**Exercise prompt**.
Copy out the listing that follows exactly, dropping every picture.

╭─ Data block

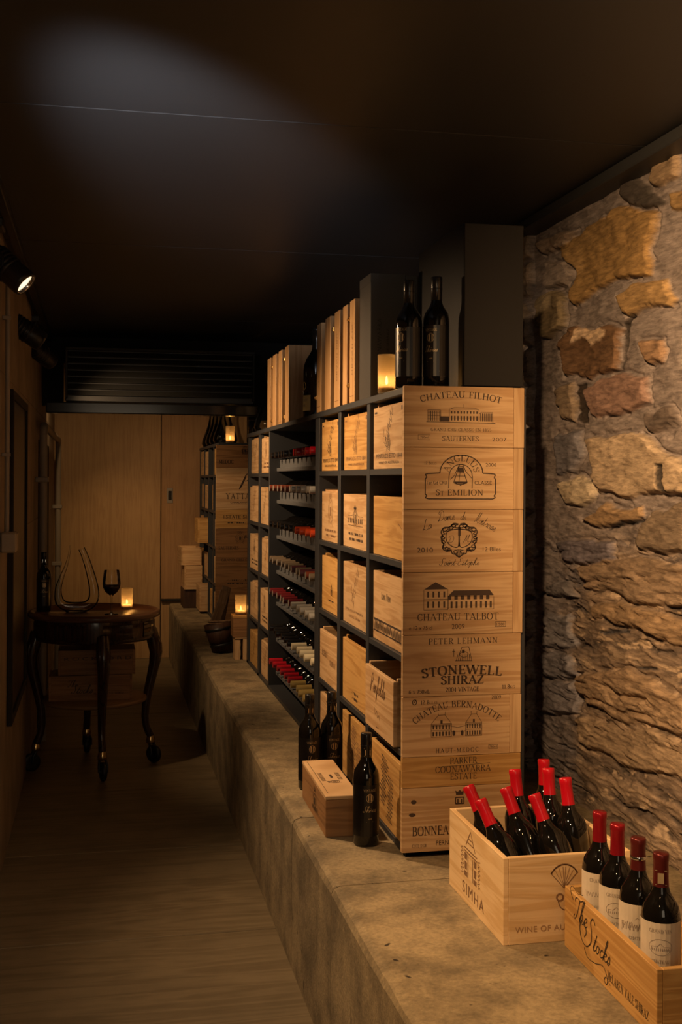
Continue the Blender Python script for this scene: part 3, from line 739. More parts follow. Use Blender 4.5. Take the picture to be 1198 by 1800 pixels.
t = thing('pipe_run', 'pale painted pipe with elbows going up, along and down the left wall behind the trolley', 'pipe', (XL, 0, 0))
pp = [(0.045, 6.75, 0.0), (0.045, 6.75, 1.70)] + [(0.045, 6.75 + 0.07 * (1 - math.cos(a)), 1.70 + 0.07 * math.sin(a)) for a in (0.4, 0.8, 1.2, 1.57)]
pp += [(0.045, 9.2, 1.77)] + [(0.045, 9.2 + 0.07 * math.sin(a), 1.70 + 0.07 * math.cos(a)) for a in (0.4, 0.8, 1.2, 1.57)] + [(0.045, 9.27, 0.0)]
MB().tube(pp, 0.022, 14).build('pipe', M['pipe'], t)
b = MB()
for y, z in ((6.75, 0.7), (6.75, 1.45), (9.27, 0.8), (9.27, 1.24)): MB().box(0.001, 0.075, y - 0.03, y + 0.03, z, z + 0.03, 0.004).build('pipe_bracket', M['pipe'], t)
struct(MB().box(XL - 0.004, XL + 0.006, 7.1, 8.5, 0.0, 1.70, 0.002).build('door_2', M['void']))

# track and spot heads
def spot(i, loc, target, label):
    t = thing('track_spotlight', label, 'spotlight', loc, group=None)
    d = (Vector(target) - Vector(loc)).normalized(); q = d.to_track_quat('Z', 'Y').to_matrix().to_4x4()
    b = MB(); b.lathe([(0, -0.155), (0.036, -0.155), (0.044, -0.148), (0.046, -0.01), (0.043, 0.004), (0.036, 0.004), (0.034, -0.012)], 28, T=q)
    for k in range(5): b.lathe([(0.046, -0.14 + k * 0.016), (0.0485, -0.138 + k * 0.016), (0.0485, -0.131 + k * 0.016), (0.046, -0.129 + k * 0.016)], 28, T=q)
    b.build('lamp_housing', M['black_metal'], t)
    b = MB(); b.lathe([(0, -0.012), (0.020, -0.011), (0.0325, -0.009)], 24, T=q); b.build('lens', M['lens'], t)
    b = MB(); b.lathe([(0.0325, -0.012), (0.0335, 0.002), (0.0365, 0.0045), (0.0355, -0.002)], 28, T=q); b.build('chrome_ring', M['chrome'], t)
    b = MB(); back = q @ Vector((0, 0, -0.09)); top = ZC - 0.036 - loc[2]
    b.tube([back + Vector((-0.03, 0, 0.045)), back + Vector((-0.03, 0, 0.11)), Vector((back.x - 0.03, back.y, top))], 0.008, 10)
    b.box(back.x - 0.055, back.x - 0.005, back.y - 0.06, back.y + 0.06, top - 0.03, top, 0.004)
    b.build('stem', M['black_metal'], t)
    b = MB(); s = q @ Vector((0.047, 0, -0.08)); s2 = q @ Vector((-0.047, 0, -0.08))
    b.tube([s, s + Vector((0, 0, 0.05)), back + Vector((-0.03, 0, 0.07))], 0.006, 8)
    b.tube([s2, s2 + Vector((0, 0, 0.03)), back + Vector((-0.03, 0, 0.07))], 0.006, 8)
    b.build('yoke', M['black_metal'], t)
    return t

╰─

**Answer for the task**.
Continue the Blender Python script for this scene: part 3, from line 739. More parts follow. Use Blender 4.5. Take the picture to be 1198 by 1800 pixels.
t = thing('pipe_run', 'pale painted pipe with elbows going up, along and down the left wall behind the trolley', 'pipe', (XL, 0, 0))
pp = [(0.045, 6.75, 0.0), (0.045, 6.75, 1.70)] + [(0.045, 6.75 + 0.07 * (1 - math.cos(a)), 1.70 + 0.07 * math.sin(a)) for a in (0.4, 0.8, 1.2, 1.57)]
pp += [(0.045, 9.2, 1.77)] + [(0.045, 9.2 + 0.07 * math.sin(a), 1.70 + 0.07 * math.cos(a)) for a in (0.4, 0.8, 1.2, 1.57)] + [(0.045, 9.27, 0.0)]
MB().tube(pp, 0.022, 14).build('pipe', M['pipe'], t)
b = MB()
for y, z in ((6.75, 0.7), (6.75, 1.45), (9.27, 0.8), (9.27, 1.24)): MB().box(0.001, 0.075, y - 0.03, y + 0.03, z, z + 0.03, 0.004).build('pipe_bracket', M['pipe'], t)
struct(MB().box(XL - 0.004, XL + 0.006, 7.1, 8.5, 0.0, 1.70, 0.002).build('door_2', M['void']))

# track and spot heads
def spot(i, loc, target, label):
    t = thing('track_spotlight', label, 'spotlight', loc, group=None)
    d = (Vector(target) - Vector(loc)).normalized(); q = d.to_track_quat('Z', 'Y').to_matrix().to_4x4()
    b = MB(); b.lathe([(0, -0.155), (0.036, -0.155), (0.044, -0.148), (0.046, -0.01), (0.043, 0.004), (0.036, 0.004), (0.034, -0.012)], 28, T=q)
    for k in range(5): b.lathe([(0.046, -0.14 + k * 0.016), (0.0485, -0.138 + k * 0.016), (0.0485, -0.131 + k * 0.016), (0.046, -0.129 + k * 0.016)], 28, T=q)
    b.build('lamp_housing', M['black_metal'], t)
    b = MB(); b.lathe([(0, -0.012), (0.020, -0.011), (0.0325, -0.009)], 24, T=q); b.build('lens', M['lens'], t)
    b = MB(); b.lathe([(0.0325, -0.012), (0.0335, 0.002), (0.0365, 0.0045), (0.0355, -0.002)], 28, T=q); b.build('chrome_ring', M['chrome'], t)
    b = MB(); back = q @ Vector((0, 0, -0.09)); top = ZC - 0.036 - loc[2]
    b.tube([back + Vector((-0.03, 0, 0.045)), back + Vector((-0.03, 0, 0.11)), Vector((back.x - 0.03, back.y, top))], 0.008, 10)
    b.box(back.x - 0.055, back.x - 0.005, back.y - 0.06, back.y + 0.06, top - 0.03, top, 0.004)
    b.build('stem', M['black_metal'], t)
    b = MB(); s = q @ Vector((0.047, 0, -0.08)); s2 = q @ Vector((-0.047, 0, -0.08))
    b.tube([s, s + Vector((0, 0, 0.05)), back + Vector((-0.03, 0, 0.07))], 0.006, 8)
    b.tube([s2, s2 + Vector((0, 0, 0.03)), back + Vector((-0.03, 0, 0.07))], 0.006, 8)
    b.build('yoke', M['black_metal'], t)
    return t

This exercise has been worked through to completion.